Sorry if I missed it- whats the plans for the 5L? This is the engine with the damage block, right? I would figure the whole thing would be a giant paperweight at this point 🤣
I have two of them. The one with the broken block is in my 94 S500 parts car. I also have a nice one on a stand that came out of a 95 S500. That's the one I'm going to refresh and swap into the 400E.
 
Yeah, that's probably the most sludge I've ever seen in an engine. So far I don't see any excessive wear though. Cylinders look fine. Once I figure out how to get this on an engine stand without the pan on it I'll flip it over and pull bearings to inspect.
I've seen 6L engines with a hole drilled/tapped near the bottom of the block, just above the oil pan area, so it could be mounted to a stand for flipping. Why Mercedes didn't do this on all M119 blocks, I have no idea.

1708218843923.png


1708218991579.png
 
I've seen 6L engines with a hole drilled/tapped near the bottom of the block, just above the oil pan area, so it could be mounted to a stand for flipping. Why Mercedes didn't do this on all M119 blocks, I have no idea.
That's a good idea, but I came up with my own solution. There are 2 bolt holes and 2 studs on the bellhousing flange. Obviously the bolt holes are fine. The issue is the studs. They aren't long enough to go through the arms on the engine stand.

1000005833.jpg

The solution was to make a couple long nuts. I just took a couple 2 inch pieces of 1/2 inch round steel and drilled and tapped them to 10x1.5mm.

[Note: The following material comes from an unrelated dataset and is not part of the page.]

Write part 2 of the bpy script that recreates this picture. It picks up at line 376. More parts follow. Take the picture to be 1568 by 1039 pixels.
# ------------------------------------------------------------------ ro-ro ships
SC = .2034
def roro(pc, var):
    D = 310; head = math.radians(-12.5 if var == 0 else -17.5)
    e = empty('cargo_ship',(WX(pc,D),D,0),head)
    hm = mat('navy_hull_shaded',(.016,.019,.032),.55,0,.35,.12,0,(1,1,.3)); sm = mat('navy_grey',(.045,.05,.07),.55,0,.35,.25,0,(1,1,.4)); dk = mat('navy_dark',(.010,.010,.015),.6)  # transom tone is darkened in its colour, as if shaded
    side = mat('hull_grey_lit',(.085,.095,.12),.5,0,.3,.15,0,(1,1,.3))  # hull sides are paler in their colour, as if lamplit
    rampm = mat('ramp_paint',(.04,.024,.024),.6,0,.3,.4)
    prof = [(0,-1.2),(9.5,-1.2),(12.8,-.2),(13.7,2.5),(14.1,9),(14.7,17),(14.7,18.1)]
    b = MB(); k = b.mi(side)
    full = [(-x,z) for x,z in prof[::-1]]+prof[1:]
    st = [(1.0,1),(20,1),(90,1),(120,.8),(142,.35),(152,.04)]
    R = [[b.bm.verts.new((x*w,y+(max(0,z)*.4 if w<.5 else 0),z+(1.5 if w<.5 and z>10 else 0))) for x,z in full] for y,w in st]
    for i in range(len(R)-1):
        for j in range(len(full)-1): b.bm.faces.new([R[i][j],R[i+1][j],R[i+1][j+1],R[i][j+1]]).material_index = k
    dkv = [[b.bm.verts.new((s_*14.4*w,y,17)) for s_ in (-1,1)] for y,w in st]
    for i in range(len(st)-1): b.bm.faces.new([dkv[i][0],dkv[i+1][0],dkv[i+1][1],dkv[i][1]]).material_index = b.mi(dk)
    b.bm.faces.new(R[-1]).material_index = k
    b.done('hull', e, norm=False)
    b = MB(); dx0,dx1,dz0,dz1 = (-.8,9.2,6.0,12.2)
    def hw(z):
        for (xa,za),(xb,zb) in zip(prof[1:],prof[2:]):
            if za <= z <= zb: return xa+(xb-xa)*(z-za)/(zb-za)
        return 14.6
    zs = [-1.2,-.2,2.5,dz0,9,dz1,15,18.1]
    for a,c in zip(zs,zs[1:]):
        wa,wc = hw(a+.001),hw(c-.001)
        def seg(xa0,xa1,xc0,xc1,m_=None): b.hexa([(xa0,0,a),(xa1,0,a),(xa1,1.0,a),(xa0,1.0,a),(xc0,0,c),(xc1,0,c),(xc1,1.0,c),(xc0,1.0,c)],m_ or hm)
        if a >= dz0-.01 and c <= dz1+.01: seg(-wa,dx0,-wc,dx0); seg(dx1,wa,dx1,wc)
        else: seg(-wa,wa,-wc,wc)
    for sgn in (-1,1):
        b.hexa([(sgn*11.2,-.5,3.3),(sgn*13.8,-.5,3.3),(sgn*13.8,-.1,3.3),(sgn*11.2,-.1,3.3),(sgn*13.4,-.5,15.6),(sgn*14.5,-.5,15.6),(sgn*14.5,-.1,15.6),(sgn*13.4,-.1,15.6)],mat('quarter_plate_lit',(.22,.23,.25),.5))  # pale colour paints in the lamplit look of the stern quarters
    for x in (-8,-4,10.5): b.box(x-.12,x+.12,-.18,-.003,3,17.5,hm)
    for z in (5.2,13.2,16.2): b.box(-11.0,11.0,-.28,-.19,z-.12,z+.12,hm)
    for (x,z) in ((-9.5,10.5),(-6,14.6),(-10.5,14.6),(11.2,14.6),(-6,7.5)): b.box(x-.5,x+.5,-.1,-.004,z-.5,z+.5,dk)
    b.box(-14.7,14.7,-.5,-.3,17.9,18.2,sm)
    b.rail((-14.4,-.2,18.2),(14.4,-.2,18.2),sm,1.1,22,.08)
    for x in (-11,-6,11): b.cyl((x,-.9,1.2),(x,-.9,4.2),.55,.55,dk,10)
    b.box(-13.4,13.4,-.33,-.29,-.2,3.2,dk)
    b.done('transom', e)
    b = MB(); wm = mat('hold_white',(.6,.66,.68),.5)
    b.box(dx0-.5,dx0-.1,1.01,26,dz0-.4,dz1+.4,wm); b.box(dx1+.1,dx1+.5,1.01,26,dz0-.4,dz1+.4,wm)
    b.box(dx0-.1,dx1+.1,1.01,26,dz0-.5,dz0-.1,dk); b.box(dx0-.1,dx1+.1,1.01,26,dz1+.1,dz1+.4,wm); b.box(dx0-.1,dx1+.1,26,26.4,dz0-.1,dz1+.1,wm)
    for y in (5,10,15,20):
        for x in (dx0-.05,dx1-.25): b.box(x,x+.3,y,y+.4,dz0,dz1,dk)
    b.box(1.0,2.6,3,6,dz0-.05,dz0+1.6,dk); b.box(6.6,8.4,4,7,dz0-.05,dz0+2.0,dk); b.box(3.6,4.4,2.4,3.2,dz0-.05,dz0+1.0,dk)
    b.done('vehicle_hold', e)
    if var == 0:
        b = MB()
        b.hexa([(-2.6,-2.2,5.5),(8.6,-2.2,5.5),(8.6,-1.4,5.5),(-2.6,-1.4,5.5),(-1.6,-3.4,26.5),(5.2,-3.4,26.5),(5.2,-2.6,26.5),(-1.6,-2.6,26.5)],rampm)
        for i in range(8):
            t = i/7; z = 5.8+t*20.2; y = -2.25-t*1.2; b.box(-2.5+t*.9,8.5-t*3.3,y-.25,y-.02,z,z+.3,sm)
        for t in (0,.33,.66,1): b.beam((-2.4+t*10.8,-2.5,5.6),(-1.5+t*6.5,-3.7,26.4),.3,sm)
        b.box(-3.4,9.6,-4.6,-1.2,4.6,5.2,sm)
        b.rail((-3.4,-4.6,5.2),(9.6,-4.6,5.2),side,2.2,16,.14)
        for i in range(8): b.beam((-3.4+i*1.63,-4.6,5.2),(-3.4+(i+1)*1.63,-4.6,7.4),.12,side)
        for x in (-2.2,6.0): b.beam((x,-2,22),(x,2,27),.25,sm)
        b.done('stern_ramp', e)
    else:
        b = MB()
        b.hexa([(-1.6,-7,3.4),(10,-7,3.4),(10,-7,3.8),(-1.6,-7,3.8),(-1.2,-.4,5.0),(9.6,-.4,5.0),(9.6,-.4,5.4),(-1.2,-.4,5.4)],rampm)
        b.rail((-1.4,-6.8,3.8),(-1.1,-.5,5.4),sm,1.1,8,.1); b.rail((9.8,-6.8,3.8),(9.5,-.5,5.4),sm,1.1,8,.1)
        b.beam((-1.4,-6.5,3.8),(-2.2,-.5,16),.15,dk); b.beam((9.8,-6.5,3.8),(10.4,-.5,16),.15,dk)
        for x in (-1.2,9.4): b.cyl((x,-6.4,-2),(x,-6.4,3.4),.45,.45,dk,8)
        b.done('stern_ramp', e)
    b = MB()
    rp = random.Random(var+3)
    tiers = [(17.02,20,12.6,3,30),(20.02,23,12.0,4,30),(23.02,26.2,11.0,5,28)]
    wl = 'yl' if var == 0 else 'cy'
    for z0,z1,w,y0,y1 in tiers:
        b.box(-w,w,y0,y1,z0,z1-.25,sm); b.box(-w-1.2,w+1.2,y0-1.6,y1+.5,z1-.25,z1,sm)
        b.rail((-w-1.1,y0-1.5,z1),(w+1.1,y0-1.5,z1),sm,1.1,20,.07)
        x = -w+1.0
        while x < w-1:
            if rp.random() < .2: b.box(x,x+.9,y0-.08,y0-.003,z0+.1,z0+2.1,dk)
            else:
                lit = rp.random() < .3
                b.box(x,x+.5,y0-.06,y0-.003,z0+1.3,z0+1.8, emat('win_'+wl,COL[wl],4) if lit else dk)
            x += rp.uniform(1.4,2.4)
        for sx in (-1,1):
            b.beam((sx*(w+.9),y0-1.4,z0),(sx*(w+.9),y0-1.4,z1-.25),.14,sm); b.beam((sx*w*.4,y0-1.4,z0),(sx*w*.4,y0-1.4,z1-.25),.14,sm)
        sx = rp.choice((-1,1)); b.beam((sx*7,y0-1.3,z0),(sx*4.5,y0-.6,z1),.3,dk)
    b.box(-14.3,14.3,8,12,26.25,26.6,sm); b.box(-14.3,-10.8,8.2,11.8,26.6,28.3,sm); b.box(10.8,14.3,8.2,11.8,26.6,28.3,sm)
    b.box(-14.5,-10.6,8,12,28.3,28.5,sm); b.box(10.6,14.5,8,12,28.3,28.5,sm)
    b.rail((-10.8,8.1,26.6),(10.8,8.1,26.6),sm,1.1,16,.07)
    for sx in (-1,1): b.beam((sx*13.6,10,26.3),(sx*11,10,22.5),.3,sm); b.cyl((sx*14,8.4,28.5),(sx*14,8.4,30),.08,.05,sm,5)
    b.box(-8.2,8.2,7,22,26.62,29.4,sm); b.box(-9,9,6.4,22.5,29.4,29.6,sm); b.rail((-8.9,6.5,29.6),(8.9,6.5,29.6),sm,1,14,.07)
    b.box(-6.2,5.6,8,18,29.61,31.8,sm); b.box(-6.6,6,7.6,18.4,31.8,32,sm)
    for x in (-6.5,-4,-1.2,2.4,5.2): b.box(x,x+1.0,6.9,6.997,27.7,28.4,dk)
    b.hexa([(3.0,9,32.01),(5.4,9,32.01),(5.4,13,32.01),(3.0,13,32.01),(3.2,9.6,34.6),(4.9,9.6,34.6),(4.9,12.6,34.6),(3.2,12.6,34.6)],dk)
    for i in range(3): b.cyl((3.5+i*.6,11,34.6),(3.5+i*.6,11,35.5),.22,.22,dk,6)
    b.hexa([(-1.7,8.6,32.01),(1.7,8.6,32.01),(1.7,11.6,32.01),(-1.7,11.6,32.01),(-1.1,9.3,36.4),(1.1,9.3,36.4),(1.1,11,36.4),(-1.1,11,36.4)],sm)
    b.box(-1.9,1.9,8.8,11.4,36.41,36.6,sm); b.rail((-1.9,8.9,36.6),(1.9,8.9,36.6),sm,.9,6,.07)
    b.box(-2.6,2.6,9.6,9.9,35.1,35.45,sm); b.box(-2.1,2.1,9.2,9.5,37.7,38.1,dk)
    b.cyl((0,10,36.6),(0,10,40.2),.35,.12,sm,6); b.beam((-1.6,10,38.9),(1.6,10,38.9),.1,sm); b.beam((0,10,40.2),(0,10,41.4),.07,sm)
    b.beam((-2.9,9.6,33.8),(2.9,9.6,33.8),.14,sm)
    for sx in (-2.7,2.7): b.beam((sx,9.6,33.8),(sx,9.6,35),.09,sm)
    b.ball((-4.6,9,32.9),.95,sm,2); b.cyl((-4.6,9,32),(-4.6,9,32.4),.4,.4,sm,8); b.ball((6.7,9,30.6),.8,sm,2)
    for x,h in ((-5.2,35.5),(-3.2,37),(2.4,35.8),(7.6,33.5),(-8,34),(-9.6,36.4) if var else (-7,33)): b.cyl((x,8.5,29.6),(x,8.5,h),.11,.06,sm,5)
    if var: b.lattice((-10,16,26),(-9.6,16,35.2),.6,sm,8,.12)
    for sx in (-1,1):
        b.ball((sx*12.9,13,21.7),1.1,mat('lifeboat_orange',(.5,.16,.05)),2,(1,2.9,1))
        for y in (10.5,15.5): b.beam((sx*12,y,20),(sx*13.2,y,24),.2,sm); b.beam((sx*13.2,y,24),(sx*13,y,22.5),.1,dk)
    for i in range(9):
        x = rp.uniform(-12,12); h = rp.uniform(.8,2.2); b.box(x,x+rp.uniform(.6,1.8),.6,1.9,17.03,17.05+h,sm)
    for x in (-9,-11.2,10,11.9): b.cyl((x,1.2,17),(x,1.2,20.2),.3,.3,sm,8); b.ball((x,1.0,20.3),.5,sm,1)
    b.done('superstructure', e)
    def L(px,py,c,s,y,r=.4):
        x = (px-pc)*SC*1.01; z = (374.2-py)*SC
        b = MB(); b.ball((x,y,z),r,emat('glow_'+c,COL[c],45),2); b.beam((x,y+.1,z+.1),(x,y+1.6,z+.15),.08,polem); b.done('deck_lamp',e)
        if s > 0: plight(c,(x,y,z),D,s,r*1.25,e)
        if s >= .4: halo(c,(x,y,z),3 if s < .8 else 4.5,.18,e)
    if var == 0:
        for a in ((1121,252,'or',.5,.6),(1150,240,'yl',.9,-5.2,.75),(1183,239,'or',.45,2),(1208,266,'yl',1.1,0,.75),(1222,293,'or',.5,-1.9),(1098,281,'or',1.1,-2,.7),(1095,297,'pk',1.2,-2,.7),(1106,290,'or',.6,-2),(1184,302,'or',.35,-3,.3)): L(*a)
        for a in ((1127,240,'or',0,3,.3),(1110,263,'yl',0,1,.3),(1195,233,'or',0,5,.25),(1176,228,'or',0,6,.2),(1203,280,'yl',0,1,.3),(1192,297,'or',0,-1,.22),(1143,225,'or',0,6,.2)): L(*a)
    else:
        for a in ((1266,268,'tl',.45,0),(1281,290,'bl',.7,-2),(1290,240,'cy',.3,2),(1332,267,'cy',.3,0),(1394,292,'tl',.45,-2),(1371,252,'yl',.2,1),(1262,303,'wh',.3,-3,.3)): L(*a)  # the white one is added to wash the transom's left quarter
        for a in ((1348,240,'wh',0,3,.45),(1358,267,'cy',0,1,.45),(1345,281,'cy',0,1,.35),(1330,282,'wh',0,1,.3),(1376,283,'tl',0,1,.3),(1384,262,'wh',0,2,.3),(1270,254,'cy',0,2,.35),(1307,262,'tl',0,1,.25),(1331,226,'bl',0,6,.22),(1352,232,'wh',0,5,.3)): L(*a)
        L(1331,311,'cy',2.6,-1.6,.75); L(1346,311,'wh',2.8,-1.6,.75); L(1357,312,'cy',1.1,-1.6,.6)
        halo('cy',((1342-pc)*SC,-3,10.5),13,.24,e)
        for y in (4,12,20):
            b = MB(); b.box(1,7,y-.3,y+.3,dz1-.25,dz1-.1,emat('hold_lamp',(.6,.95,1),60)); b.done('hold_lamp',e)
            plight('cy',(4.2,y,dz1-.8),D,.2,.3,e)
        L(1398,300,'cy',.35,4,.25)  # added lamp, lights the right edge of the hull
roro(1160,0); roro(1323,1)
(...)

Threaded those onto the studs, then slid the engine stand over the studs, and threaded bolts into the ends of the nut sleeves.

1000005834.jpg


1000005835.jpg
 
Nuts. Wonder if the sludge was post the last time this was run? Can’t imagine a world where an engine with that much gunk in the oil pan wouldn’t have damage.
I suspect this is a situation where the M119 oil capacity provides a major benefit. Even with a significant amount of sludge in the bottom of the pan, there would still be plenty of oil to circulate throughout the engine. This looks like the result of poor quality oil and VERY long intervals between oil changes.
 
I'm preparing another parts order to hopefully get the rest of what I'll need for the engine swap.

I replaced the engine mounts last year with some cheap no name mounts. They're still fine, but I'm considering installing something better while I have the engine out. OE mounts are shockingly expensive though. Are there any other options that are worth considering? Honestly I think I'd rather pay $100 for a pair of cheap ones every few years than $500 for a set of OE that probably won't last 5 times as long. If there's a worthwhile option in between I'd consider it.
 
I'm preparing another parts order to hopefully get the rest of what I'll need for the engine swap.

I replaced the engine mounts last year with some cheap no name mounts. They're still fine, but I'm considering installing something better while I have the engine out. OE mounts are shockingly expensive though. Are there any other options that are worth considering? Honestly I think I'd rather pay $100 for a pair of cheap ones every few years than $500 for a set of OE that probably won't last 5 times as long. If there's a worthwhile option in between I'd consider it.
Personally, I'd pay up for OE mounts. Years ago you could have had some lemforder boxed OE mounts for a discount, but that well dried up. It will never be easier to change them out with the engine swap happening.
 
Personally, I'd pay up for OE mounts. Years ago you could have had some lemforder boxed OE mounts for a discount, but that well dried up. It will never be easier to change them out with the engine swap happening.
Definitely true that it won't be easier than when the engine is already out, but that's a lot of money to sink into a $400 034. If it were an 036, I'd do it for sure, but the labor required to do it again down the road isn't so much for me to be willing to proactively spend more than I paid for the car on motor mounts.

If there isn't a less expensive option that isn't total junk, I'll just stick with what I have for now.
 
Who knows about the oil filter check valve upgrade thing? This engine is a 95, so it should have the updated check valve, right? Is there any reason to put a new check valve in it while I have it apart?